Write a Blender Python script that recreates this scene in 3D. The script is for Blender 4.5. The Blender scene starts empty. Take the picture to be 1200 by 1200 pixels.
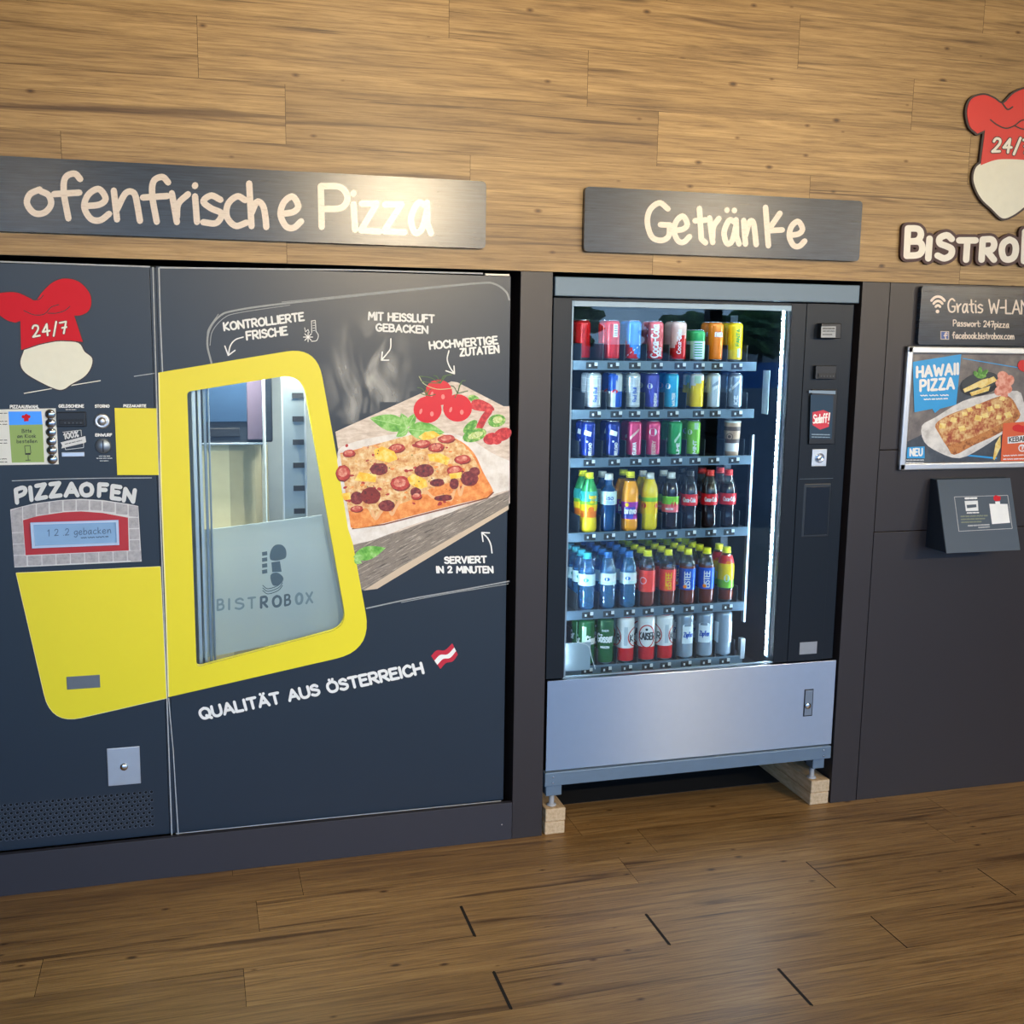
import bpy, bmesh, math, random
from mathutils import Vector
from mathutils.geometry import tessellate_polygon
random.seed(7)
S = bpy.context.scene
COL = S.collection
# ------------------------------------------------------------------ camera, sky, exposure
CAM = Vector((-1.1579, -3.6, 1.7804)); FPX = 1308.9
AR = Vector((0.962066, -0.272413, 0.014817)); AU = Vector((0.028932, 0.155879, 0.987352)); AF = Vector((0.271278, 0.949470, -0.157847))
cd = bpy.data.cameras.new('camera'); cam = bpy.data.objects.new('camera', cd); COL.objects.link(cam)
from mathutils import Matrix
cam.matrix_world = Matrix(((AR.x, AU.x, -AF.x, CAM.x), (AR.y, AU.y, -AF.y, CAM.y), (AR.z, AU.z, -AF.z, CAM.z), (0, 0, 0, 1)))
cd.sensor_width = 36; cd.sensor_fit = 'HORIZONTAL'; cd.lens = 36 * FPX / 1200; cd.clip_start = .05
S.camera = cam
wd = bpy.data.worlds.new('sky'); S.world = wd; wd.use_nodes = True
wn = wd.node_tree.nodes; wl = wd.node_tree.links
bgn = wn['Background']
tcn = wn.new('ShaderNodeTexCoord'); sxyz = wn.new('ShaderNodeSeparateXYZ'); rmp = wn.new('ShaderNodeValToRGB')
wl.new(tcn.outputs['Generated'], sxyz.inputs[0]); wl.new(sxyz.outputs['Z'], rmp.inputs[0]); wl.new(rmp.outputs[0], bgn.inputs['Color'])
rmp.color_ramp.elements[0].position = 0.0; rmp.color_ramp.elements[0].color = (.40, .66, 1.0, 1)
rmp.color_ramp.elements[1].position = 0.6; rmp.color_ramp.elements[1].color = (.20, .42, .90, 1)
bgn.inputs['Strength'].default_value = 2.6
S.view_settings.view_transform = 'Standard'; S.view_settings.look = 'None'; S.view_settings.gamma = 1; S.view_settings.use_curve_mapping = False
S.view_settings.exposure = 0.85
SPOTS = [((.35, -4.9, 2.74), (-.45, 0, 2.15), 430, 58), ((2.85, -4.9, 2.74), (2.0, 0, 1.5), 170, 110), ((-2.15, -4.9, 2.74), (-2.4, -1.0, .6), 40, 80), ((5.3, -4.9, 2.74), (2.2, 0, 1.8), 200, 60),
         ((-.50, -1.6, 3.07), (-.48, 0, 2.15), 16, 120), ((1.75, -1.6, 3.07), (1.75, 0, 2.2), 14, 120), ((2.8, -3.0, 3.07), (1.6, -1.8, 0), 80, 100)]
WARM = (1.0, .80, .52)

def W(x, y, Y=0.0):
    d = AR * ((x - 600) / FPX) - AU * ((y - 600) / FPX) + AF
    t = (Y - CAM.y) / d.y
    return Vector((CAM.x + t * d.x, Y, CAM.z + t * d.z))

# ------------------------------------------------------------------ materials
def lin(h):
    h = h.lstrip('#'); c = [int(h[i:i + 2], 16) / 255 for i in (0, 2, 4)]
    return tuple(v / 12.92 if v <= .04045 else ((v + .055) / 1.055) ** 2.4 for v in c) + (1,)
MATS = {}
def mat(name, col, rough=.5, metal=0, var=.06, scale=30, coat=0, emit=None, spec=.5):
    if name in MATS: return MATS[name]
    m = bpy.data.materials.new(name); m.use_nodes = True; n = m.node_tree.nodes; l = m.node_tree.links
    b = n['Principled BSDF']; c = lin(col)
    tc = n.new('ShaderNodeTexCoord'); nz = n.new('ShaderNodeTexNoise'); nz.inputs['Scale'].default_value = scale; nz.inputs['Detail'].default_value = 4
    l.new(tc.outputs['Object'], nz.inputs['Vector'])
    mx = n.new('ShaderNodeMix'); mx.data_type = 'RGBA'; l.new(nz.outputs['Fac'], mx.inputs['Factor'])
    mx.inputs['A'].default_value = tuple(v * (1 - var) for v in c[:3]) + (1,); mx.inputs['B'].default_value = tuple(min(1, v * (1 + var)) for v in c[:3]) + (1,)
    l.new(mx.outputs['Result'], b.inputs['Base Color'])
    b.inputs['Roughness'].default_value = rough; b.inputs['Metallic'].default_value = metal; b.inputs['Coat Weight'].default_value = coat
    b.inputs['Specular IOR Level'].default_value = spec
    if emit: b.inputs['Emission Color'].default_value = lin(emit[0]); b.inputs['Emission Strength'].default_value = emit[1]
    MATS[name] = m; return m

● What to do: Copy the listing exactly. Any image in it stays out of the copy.

● Expected answer:
Write a Blender Python script that recreates this scene in 3D. The script is for Blender 4.5. The Blender scene starts empty. Take the picture to be 1200 by 1200 pixels.
import bpy, bmesh, math, random
from mathutils import Vector
from mathutils.geometry import tessellate_polygon
random.seed(7)
S = bpy.context.scene
COL = S.collection
# ------------------------------------------------------------------ camera, sky, exposure
CAM = Vector((-1.1579, -3.6, 1.7804)); FPX = 1308.9
AR = Vector((0.962066, -0.272413, 0.014817)); AU = Vector((0.028932, 0.155879, 0.987352)); AF = Vector((0.271278, 0.949470, -0.157847))
cd = bpy.data.cameras.new('camera'); cam = bpy.data.objects.new('camera', cd); COL.objects.link(cam)
from mathutils import Matrix
cam.matrix_world = Matrix(((AR.x, AU.x, -AF.x, CAM.x), (AR.y, AU.y, -AF.y, CAM.y), (AR.z, AU.z, -AF.z, CAM.z), (0, 0, 0, 1)))
cd.sensor_width = 36; cd.sensor_fit = 'HORIZONTAL'; cd.lens = 36 * FPX / 1200; cd.clip_start = .05
S.camera = cam
wd = bpy.data.worlds.new('sky'); S.world = wd; wd.use_nodes = True
wn = wd.node_tree.nodes; wl = wd.node_tree.links
bgn = wn['Background']
tcn = wn.new('ShaderNodeTexCoord'); sxyz = wn.new('ShaderNodeSeparateXYZ'); rmp = wn.new('ShaderNodeValToRGB')
wl.new(tcn.outputs['Generated'], sxyz.inputs[0]); wl.new(sxyz.outputs['Z'], rmp.inputs[0]); wl.new(rmp.outputs[0], bgn.inputs['Color'])
rmp.color_ramp.elements[0].position = 0.0; rmp.color_ramp.elements[0].color = (.40, .66, 1.0, 1)
rmp.color_ramp.elements[1].position = 0.6; rmp.color_ramp.elements[1].color = (.20, .42, .90, 1)
bgn.inputs['Strength'].default_value = 2.6
S.view_settings.view_transform = 'Standard'; S.view_settings.look = 'None'; S.view_settings.gamma = 1; S.view_settings.use_curve_mapping = False
S.view_settings.exposure = 0.85
SPOTS = [((.35, -4.9, 2.74), (-.45, 0, 2.15), 430, 58), ((2.85, -4.9, 2.74), (2.0, 0, 1.5), 170, 110), ((-2.15, -4.9, 2.74), (-2.4, -1.0, .6), 40, 80), ((5.3, -4.9, 2.74), (2.2, 0, 1.8), 200, 60),
         ((-.50, -1.6, 3.07), (-.48, 0, 2.15), 16, 120), ((1.75, -1.6, 3.07), (1.75, 0, 2.2), 14, 120), ((2.8, -3.0, 3.07), (1.6, -1.8, 0), 80, 100)]
WARM = (1.0, .80, .52)

def W(x, y, Y=0.0):
    d = AR * ((x - 600) / FPX) - AU * ((y - 600) / FPX) + AF
    t = (Y - CAM.y) / d.y
    return Vector((CAM.x + t * d.x, Y, CAM.z + t * d.z))

# ------------------------------------------------------------------ materials
def lin(h):
    h = h.lstrip('#'); c = [int(h[i:i + 2], 16) / 255 for i in (0, 2, 4)]
    return tuple(v / 12.92 if v <= .04045 else ((v + .055) / 1.055) ** 2.4 for v in c) + (1,)
MATS = {}
def mat(name, col, rough=.5, metal=0, var=.06, scale=30, coat=0, emit=None, spec=.5):
    if name in MATS: return MATS[name]
    m = bpy.data.materials.new(name); m.use_nodes = True; n = m.node_tree.nodes; l = m.node_tree.links
    b = n['Principled BSDF']; c = lin(col)
    tc = n.new('ShaderNodeTexCoord'); nz = n.new('ShaderNodeTexNoise'); nz.inputs['Scale'].default_value = scale; nz.inputs['Detail'].default_value = 4
    l.new(tc.outputs['Object'], nz.inputs['Vector'])
    mx = n.new('ShaderNodeMix'); mx.data_type = 'RGBA'; l.new(nz.outputs['Fac'], mx.inputs['Factor'])
    mx.inputs['A'].default_value = tuple(v * (1 - var) for v in c[:3]) + (1,); mx.inputs['B'].default_value = tuple(min(1, v * (1 + var)) for v in c[:3]) + (1,)
    l.new(mx.outputs['Result'], b.inputs['Base Color'])
    b.inputs['Roughness'].default_value = rough; b.inputs['Metallic'].default_value = metal; b.inputs['Coat Weight'].default_value = coat
    b.inputs['Specular IOR Level'].default_value = spec
    if emit: b.inputs['Emission Color'].default_value = lin(emit[0]); b.inputs['Emission Strength'].default_value = emit[1]
    MATS[name] = m; return m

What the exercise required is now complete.